O problema é que ao reagir simplesmente pulamos os números e vamos direto para as generalizações. De fato, por conta da forte polarização – utilizada claramente como um instrumento intencional de propaganda pela extrema direita que chegou ao poder com a criação fantasiosa de estereótipos que ajudou a criar: “esquerdista”, “comunistas”, “feminazis”, entre tantos outros – mesmo o campo de esquerda se deixou pautar por análises cada vez mais rasas, binárias e moralistas.

É como se vivêssemos em um filme de Hollywood, onde mocinhos e bandidos se revezam em papéis, ao gosto de um grupo de telespectadores/torcedores, para disputar a narrativa entre o que seja o Bem x Mal…

Voltando ao dia de ontem e à entrega do pedido de Impeachment: a verdade é que, ao contrário do que pensa o senso comum, para além da hegemonia de um segmento evangélico/católico orquestrado e liderados por figuras nefastas, com interesses quase sempre econômicos, políticos, e, por que não, por se acharem “especialmente” religiosos, chamados por “deus” para uma missão especial, existe todo um campo evangélico – de diversas matizes, do neopentecostal (sim, existem neopentecostais não bolsonaristas!) ao protestantismo dito “histórico” e também católico que sempre esteve contra a ascensão da extrema direita no Brasil.

Aliás, se voltássemos no tempo, se é verdade que em 1964 amplos movimentos cristãos – evangélicos e católicos – foram às ruas para apoiar o golpe nas malfadadas “Marchas da Família com Deus pela Liberdade”, diversos evangélicos e católicos também estiveram na resistência ao Golpe, muitos deles presos, torturados, mortos. Foi também num esforço ecumênico que surgiu o projeto que virou livro, “Brasil, nunca mais”, patrocinado financeira e logisticamente pelo Conselho Mundial de Igrejas e executado aqui no Brasil sob a liderança do Rev. Jaime Wright, presbiteriano e de Dom Evaristo Arns, católico, além do apoio do Rabino Henry Sobel.
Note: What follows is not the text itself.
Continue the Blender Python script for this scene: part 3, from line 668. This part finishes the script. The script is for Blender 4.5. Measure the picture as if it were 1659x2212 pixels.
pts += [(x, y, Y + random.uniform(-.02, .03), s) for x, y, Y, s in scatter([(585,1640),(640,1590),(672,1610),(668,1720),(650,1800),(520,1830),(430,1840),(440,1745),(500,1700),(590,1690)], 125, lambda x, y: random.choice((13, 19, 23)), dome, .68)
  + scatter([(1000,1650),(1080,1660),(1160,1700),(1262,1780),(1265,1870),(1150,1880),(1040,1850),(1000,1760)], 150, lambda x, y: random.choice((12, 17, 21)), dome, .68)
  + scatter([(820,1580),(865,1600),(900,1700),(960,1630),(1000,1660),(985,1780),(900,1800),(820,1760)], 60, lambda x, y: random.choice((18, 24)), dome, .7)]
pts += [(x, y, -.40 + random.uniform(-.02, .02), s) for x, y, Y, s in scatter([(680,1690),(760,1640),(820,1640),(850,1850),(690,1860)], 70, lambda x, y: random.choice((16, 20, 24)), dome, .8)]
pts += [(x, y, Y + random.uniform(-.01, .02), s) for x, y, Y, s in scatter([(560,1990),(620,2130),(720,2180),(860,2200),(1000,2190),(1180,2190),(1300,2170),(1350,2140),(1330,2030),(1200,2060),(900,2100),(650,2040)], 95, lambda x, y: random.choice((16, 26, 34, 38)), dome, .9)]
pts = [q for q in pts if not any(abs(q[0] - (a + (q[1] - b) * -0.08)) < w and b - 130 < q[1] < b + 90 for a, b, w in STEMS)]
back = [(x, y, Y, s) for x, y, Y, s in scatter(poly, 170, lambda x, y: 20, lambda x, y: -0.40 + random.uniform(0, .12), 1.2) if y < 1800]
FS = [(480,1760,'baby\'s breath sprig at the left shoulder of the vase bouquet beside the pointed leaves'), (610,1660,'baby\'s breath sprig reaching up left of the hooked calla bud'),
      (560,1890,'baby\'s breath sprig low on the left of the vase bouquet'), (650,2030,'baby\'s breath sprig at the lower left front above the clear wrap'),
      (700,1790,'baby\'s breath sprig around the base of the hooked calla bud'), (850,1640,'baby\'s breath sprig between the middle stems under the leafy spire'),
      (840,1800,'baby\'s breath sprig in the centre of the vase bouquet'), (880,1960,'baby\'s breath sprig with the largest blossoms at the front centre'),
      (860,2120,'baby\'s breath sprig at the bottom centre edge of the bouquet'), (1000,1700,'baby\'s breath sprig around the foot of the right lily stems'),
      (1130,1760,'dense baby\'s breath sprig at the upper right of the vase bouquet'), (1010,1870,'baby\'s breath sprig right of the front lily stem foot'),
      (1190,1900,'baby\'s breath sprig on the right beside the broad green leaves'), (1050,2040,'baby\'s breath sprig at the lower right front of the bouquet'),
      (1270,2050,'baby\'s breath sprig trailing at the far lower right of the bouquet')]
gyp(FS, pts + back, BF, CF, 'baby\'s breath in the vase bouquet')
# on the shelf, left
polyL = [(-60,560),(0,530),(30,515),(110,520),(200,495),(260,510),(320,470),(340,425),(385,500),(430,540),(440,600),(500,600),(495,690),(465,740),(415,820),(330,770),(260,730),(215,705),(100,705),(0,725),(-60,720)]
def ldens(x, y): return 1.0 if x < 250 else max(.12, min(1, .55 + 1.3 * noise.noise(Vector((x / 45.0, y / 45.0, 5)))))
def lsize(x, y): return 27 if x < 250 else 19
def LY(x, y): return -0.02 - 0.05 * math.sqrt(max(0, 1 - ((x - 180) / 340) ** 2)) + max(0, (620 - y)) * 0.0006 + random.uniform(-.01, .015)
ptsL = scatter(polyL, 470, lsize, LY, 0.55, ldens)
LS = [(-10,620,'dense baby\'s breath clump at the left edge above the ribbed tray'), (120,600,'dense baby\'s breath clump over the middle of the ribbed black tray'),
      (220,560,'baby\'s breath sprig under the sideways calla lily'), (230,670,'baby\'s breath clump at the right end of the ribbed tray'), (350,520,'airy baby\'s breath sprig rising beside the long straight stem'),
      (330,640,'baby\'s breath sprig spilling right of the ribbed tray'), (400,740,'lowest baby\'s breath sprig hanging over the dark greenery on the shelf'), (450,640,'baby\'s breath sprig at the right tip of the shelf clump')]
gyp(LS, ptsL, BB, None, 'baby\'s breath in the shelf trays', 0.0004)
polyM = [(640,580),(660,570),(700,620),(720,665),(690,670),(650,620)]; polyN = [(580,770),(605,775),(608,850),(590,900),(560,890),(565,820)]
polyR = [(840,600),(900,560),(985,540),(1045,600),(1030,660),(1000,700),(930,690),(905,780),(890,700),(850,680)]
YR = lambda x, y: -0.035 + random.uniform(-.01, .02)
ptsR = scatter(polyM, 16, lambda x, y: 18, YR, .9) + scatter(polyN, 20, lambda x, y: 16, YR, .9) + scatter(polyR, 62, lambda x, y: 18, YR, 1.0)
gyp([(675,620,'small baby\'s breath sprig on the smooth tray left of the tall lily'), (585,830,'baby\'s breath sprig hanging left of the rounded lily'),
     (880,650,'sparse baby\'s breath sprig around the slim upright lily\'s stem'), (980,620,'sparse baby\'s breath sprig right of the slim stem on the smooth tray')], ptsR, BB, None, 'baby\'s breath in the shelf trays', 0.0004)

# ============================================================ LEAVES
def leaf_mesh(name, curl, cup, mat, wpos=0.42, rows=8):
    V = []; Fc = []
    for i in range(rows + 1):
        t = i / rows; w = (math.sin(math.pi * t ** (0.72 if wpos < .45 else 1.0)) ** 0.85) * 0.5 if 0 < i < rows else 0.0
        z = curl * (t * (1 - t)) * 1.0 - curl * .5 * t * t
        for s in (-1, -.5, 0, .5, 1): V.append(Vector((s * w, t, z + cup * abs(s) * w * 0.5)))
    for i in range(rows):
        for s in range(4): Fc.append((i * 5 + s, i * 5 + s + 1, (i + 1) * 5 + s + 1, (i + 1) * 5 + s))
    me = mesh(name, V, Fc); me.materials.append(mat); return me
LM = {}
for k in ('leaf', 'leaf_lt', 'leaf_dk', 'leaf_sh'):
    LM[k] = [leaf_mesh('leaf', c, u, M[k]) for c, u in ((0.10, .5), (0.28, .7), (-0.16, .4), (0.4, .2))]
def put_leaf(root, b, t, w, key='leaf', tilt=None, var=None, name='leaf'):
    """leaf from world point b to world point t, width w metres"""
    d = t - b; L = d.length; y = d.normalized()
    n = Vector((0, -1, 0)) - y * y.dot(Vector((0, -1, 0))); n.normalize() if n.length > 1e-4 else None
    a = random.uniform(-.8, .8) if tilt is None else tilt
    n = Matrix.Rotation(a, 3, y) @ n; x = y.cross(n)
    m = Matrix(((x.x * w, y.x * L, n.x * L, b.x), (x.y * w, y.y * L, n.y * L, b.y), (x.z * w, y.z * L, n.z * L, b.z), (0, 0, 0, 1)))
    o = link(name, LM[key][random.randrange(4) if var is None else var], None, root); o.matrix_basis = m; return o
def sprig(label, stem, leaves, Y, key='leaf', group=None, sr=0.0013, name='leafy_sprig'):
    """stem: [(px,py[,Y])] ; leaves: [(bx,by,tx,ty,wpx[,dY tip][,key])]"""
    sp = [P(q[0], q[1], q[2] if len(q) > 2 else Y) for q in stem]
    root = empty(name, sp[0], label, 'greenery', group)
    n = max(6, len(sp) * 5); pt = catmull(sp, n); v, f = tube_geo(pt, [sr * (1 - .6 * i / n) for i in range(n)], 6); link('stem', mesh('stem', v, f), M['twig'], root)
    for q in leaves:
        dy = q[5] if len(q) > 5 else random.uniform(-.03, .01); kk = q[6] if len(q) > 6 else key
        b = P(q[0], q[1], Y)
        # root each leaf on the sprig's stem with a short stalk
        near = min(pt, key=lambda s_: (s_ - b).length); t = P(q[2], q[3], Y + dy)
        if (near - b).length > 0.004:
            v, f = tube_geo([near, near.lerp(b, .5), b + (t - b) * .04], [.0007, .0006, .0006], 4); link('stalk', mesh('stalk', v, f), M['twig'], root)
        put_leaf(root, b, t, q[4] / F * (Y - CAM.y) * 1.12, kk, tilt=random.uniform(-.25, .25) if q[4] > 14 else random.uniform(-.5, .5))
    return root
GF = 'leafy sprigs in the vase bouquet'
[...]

E na campanha eleitoral de 2016 não foi diferente: evangélicos e católicos se organizaram em núcleos dentro dos partidos de esquerda, foram as ruas, fizeram  resistência e… perderam a eleição, como bem sabemos. A questão aqui é compreender de uma vez por todas que a tragédia política que vivemos hoje foi fruto de não um único grupo, mas sim na soma das forças do atraso, do grande poder acumulado nas mãos de alguns poucos: uma elite de religiosos que hegemonizaram e pautaram a massa de evangélicos, na sua maioria de pobres, negras e negros, a votarem contra seus próprios interesses.
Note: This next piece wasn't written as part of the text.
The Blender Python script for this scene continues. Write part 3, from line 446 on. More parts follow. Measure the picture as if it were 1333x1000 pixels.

Mas eles só conseguiram isso porque contaram com uma mídia igualmente hegemônica. Contaram com uma casta política, que não obstante vitórias isoladas dos campos da “esquerda”, se mantêm no poder desde os processos de invasão e colonização desta terra tornada em processos violentíssimos, o Brasil. Contaram com as elites financeiras de sempre. Com as elites “intelectuais” de sempre.

Então, não, não foi ontem que aquele grupo de cristãs e cristãos disseram “Fora Bolsonaro!”. Já o faziam antes mesmo da sua eleição. Falando em primeira pessoa, me recordo que do dia do criminoso impeachment da Presidenta Dilma, eu estava nas ruas gritando contra esse absurdo, junto com uma grande coalizão inter-religiosa. Na campanha de 2016, estive nas ruas em diversos atos, com multidões ou mesmo em pequenos grupos; escrevendo, me posicionando o tempo todo, dizendo da completa incompatibilidade entre ser cristão e votar em torturador.

Por isso, é que o pedido desta terça (dia26), do qual sou um dos 380 signatários, não é surpresa para mim. Estou/estamos onde sempre estivemos: do lado dos pobres, dos que sofrem, contra toda forma de injustiça e exploração. Como diz a canção do querido e saudoso Rev. João Dias, presbiteriano exilado por se opor ao golpe de 64: “Que estou fazendo se sou cristão? (…) aos poderosos eu vou pregar, aos homens ricos vou proclamar, que a injustiça é contra Deus, e a vil Miséria insulta aos céus”.

 

*Joel Zeferino é pastor na IB Nazareth, Salvador (BA).  Bacharel em Teologia e Licenciado em Filosofia, escritor e músico. Ocupou o cargo de presidente da Aliança de Batistas do Brasil e a Vice-Presidência da Coordenadoria Ecumênica de Serviço-CESE.